[Stated problem] Everything from the line with "Build this scene" through the line with "1.5, 165, NEUT)", inclusive, should be repeated exactly, except the pictures.
::: Listing :::
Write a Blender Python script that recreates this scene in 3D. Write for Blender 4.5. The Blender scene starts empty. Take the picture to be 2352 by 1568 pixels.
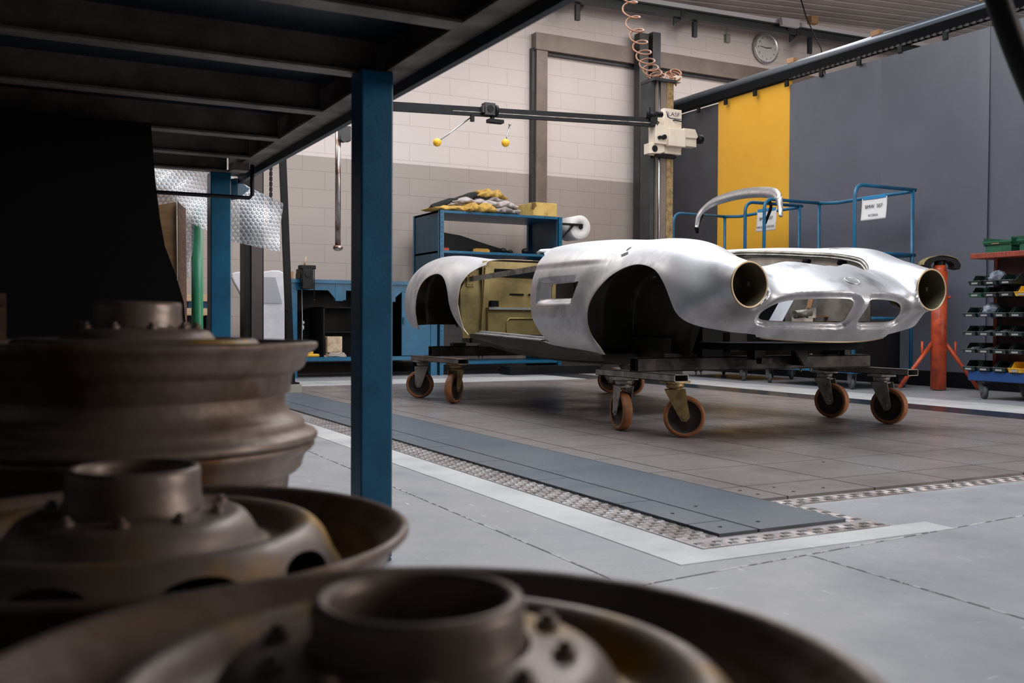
import bpy, math, random
import numpy as np
from mathutils import Vector, Matrix

S = bpy.context.scene
C = S.collection
PI = math.pi
random.seed(7)

# ------------------------------------------------------------------ camera
F_PX, YAW, PITCH, ROLL, EYE = 2286.7, 0.481098, -0.018015, 0.0046075, 0.54
_f = np.array([math.sin(YAW)*math.cos(PITCH), math.cos(YAW)*math.cos(PITCH), math.sin(PITCH)])
_r = np.array([math.cos(YAW), -math.sin(YAW), 0.0])
_u = np.cross(_r, _f)
_c, _s = math.cos(ROLL), math.sin(ROLL)
RIGHT, UP, FWD = _c*_r + _s*_u, -_s*_r + _c*_u, _f
cam_d = bpy.data.cameras.new('camera')
cam_d.sensor_width = 36.0
cam_d.lens = 35.0
cam_d.clip_start = 0.02
cam_d.dof.use_dof = True
cam_d.dof.focus_distance = 5.3
cam_d.dof.aperture_fstop = 6.3
cam = bpy.data.objects.new('camera', cam_d)
C.objects.link(cam)
cam.matrix_world = Matrix(((RIGHT[0], UP[0], -FWD[0], 0), (RIGHT[1], UP[1], -FWD[1], 0),
                           (RIGHT[2], UP[2], -FWD[2], EYE), (0, 0, 0, 1)))
S.camera = cam

# ------------------------------------------------------------------ world, lights, exposure
S.view_settings.view_transform = 'Standard'
S.view_settings.look = 'None'
S.view_settings.gamma = 1.0
S.view_settings.use_curve_mapping = False
S.view_settings.exposure = 0.0
wd = bpy.data.worlds.new('world')
S.world = wd
wd.use_nodes = True
wd.node_tree.nodes['Background'].inputs[0].default_value = (0.55, 0.68, 0.85, 1)
wd.node_tree.nodes['Background'].inputs[1].default_value = 0.12

def area(name, loc, size, power, col, target):
    d = bpy.data.lights.new(name, 'AREA')
    d.shape = 'RECTANGLE'
    d.size, d.size_y = size
    d.energy = power
    d.color = col
    o = bpy.data.objects.new(name, d)
    C.objects.link(o)
    o.location = loc
    o.rotation_euler = (Vector(target)-Vector(loc)).to_track_quat('-Z', 'Y').to_euler()
    return o
# daylight through the roof lights over the work bay, the big door on the right and the hall behind
area('roof_light_bay', (3.9, 5.6, 4.30), (2.2, 6.0), 250, (0.93, 0.97, 1.0), (3.9, 5.6, 0))
area('roof_light_back', (7.5, 8.6, 4.35), (5.0, 1.6), 110, (1.0, 0.94, 0.89), (7.5, 9.0, 0))
area('roof_light_left', (1.2, 8.2, 4.2), (2.6, 2.6), 105, (1.0, 0.92, 0.86), (1.2, 8.8, 0))
area('roof_light_front', (2.6, 2.6, 4.2), (2.4, 3.2), 150, (0.93, 0.96, 1.0), (2.2, 2.8, 0))
area('window_band', (9.6, -3.1, 2.5), (6.5, 2.8), 440, (1.0, 0.90, 0.83), (6.0, 8.0, 2.4))

# ------------------------------------------------------------------ helpers
def at(px, py, Y):
    """point of the plane y = Y seen at photo pixel (px, py)"""
    d = ((px-1176)/F_PX)*RIGHT + ((784-py)/F_PX)*UP + FWD
    return np.array([0, 0, EYE]) + d*(Y/d[1])
def atx(px, py, X):
    d = ((px-1176)/F_PX)*RIGHT + ((784-py)/F_PX)*UP + FWD
    return np.array([0, 0, EYE]) + d*(X/d[0])

def nn(nt, typ, **kw):
    n = nt.nodes.new(typ)
    for k, v in kw.items():
        setattr(n, k, v)
    return n

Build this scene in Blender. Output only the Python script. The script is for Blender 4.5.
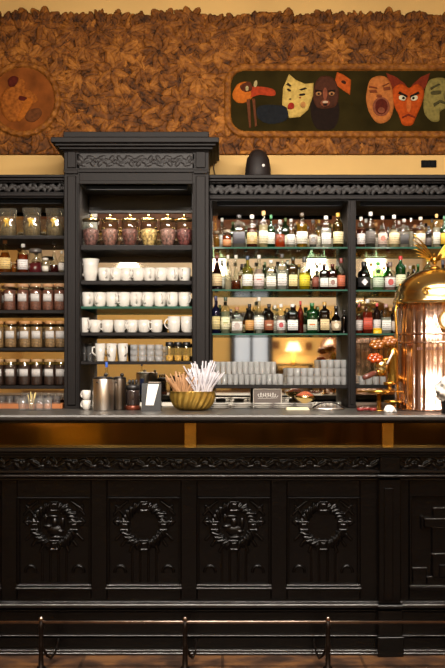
import bpy, math, random
import numpy as np
from mathutils import Vector

# ------------------------------------------------------------------ clear
for o in list(bpy.data.objects):
    bpy.data.objects.remove(o)
scene = bpy.context.scene
COL = scene.collection
random.seed(7)
rng = np.random.RandomState(11)
PI = math.pi

# ------------------------------------------------------------------ camera, world, lights, exposure
E = 1.33            # eye height
FP = 1090.0         # focal length in pixels
HOR = 363.0         # horizon row
def X(px, Y): return (px-222.5)*Y/FP
def Z(py, Y): return E+(HOR-py)*Y/FP

cam_d = bpy.data.cameras.new('camera')
cam = bpy.data.objects.new('camera', cam_d)
COL.objects.link(cam)
cam.location = (0, 0, E)
cam.rotation_euler = (PI/2, 0, 0)
cam_d.sensor_fit = 'VERTICAL'
cam_d.sensor_height = 36.0
cam_d.lens = FP/668*36.0
cam_d.shift_y = (HOR-334)/668
cam_d.clip_start = 0.05
scene.camera = cam

world = bpy.data.worlds.new('world')
scene.world = world
world.use_nodes = True
world.node_tree.nodes['Background'].inputs[0].default_value = (1.0, 0.82, 0.6, 1)
world.node_tree.nodes['Background'].inputs[1].default_value = 0.15

def area(name, loc, rot, sx, sy, power, color, spread=PI):
    d = bpy.data.lights.new(name, 'AREA')
    d.shape = 'RECTANGLE'; d.size = sx; d.size_y = sy
    d.energy = power; d.color = color
    d.spread = spread
    o = bpy.data.objects.new(name, d)
    o.location = loc; o.rotation_euler = rot
    COL.objects.link(o)
    return o
WARM = (1.0, 0.86, 0.68)
NEUT = (1.0, 0.91, 0.80)
area('added_front_light', (0.1, 3.0, 2.95), (math.radians(73), 0, 0), 2.6, 0.12, 82, NEUT, math.radians(100))  # area light added out of frame to brighten cabinet and mural, no fixture
area('ceiling_light_bar', (0.1, 3.55, 4.02), (math.radians(8), 0, 0), 4.2, 0.07, 60, NEUT, math.radians(80))
area('ceiling_light_room', (0, -1.0, 4.02), (0, 0, 0), 3.5, 1.5, 165, NEUT)

scene.view_settings.view_transform = 'Standard'
scene.view_settings.look = 'None'
scene.view_settings.gamma = 1.0
scene.view_settings.use_curve_mapping = False
scene.view_settings.exposure = 0.0
try:
    scene.cycles.transparent_max_bounces = 40
    scene.cycles.max_bounces = 14
    scene.cycles.glossy_bounces = 8
    scene.cycles.sample_clamp_indirect = 6.0
except Exception:
    pass

# ------------------------------------------------------------------ materials
def lin(h):
    if isinstance(h, str):
        h = h.lstrip('#'); c = [int(h[i:i+2], 16)/255 for i in (0, 2, 4)]
    else:
        c = list(h)
    return tuple((v/12.92 if v <= 0.04045 else ((v+0.055)/1.055)**2.4) for v in c)
_M = {}
def N(nt, t, **kw):
    n = nt.nodes.new(t)
    for k, v in kw.items(): setattr(n, k, v)
    return n
def base(name):
    m = bpy.data.materials.new(name); m.use_nodes = True
    nt = m.node_tree
    return m, nt, nt.nodes['Principled BSDF']
def pbr(name, col, rough=0.5, metal=0.0, var=0.0, vscale=20, bump=0.0, bscale=60, coat=0.0, stretch=None, spec=0.5, emit=0.0, trans=0.0):
    if name in _M: return _M[name]
    m, nt, p = base(name)
    c = lin(col)
    p.inputs['Base Color'].default_value = (*c, 1)
    p.inputs['Roughness'].default_value = rough
    p.inputs['Metallic'].default_value = metal
    p.inputs['Specular IOR Level'].default_value = spec
    p.inputs['Coat Weight'].default_value = coat
    p.inputs['Coat Roughness'].default_value = 0.12
    p.inputs['Transmission Weight'].default_value = trans
    if emit:
        p.inputs['Emission Color'].default_value = (*c, 1)
        p.inputs['Emission Strength'].default_value = emit
    tc = N(nt, 'ShaderNodeTexCoord')
    mp = N(nt, 'ShaderNodeMapping')
    if stretch: mp.inputs['Scale'].default_value = stretch
    nt.links.new(tc.outputs['Object'], mp.inputs['Vector'])
    if var:
        n = N(nt, 'ShaderNodeTexNoise'); n.inputs['Scale'].default_value = vscale; n.inputs['Detail'].default_value = 5
        nt.links.new(mp.outputs[0], n.inputs['Vector'])
        r = N(nt, 'ShaderNodeValToRGB')
        r.color_ramp.elements[0].position = 0.3; r.color_ramp.elements[1].position = 0.7
        r.color_ramp.elements[0].color = (*[v*(1-var) for v in c], 1)
        r.color_ramp.elements[1].color = (*[min(1, v*(1+var)) for v in c], 1)
        nt.links.new(n.outputs[0], r.inputs[0]); nt.links.new(r.outputs[0], p.inputs['Base Color'])
    if bump:
        n = N(nt, 'ShaderNodeTexNoise'); n.inputs['Scale'].default_value = bscale; n.inputs['Detail'].default_value = 4
        nt.links.new(mp.outputs[0], n.inputs['Vector'])
        b = N(nt, 'ShaderNodeBump'); b.inputs['Strength'].default_value = bump; b.inputs['Distance'].default_value = 0.01
        nt.links.new(n.outputs[0], b.inputs['Height']); nt.links.new(b.outputs[0], p.inputs['Normal'])
    _M[name] = m
    return m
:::
[Final answer]
Build this scene in Blender. Output only the Python script. The script is for Blender 4.5.
import bpy, math, random
import numpy as np
from mathutils import Vector

# ------------------------------------------------------------------ clear
for o in list(bpy.data.objects):
    bpy.data.objects.remove(o)
scene = bpy.context.scene
COL = scene.collection
random.seed(7)
rng = np.random.RandomState(11)
PI = math.pi

# ------------------------------------------------------------------ camera, world, lights, exposure
E = 1.33            # eye height
FP = 1090.0         # focal length in pixels
HOR = 363.0         # horizon row
def X(px, Y): return (px-222.5)*Y/FP
def Z(py, Y): return E+(HOR-py)*Y/FP

cam_d = bpy.data.cameras.new('camera')
cam = bpy.data.objects.new('camera', cam_d)
COL.objects.link(cam)
cam.location = (0, 0, E)
cam.rotation_euler = (PI/2, 0, 0)
cam_d.sensor_fit = 'VERTICAL'
cam_d.sensor_height = 36.0
cam_d.lens = FP/668*36.0
cam_d.shift_y = (HOR-334)/668
cam_d.clip_start = 0.05
scene.camera = cam

world = bpy.data.worlds.new('world')
scene.world = world
world.use_nodes = True
world.node_tree.nodes['Background'].inputs[0].default_value = (1.0, 0.82, 0.6, 1)
world.node_tree.nodes['Background'].inputs[1].default_value = 0.15

def area(name, loc, rot, sx, sy, power, color, spread=PI):
    d = bpy.data.lights.new(name, 'AREA')
    d.shape = 'RECTANGLE'; d.size = sx; d.size_y = sy
    d.energy = power; d.color = color
    d.spread = spread
    o = bpy.data.objects.new(name, d)
    o.location = loc; o.rotation_euler = rot
    COL.objects.link(o)
    return o
WARM = (1.0, 0.86, 0.68)
NEUT = (1.0, 0.91, 0.80)
area('added_front_light', (0.1, 3.0, 2.95), (math.radians(73), 0, 0), 2.6, 0.12, 82, NEUT, math.radians(100))  # area light added out of frame to brighten cabinet and mural, no fixture
area('ceiling_light_bar', (0.1, 3.55, 4.02), (math.radians(8), 0, 0), 4.2, 0.07, 60, NEUT, math.radians(80))
area('ceiling_light_room', (0, -1.0, 4.02), (0, 0, 0), 3.5, 1.5, 165, NEUT)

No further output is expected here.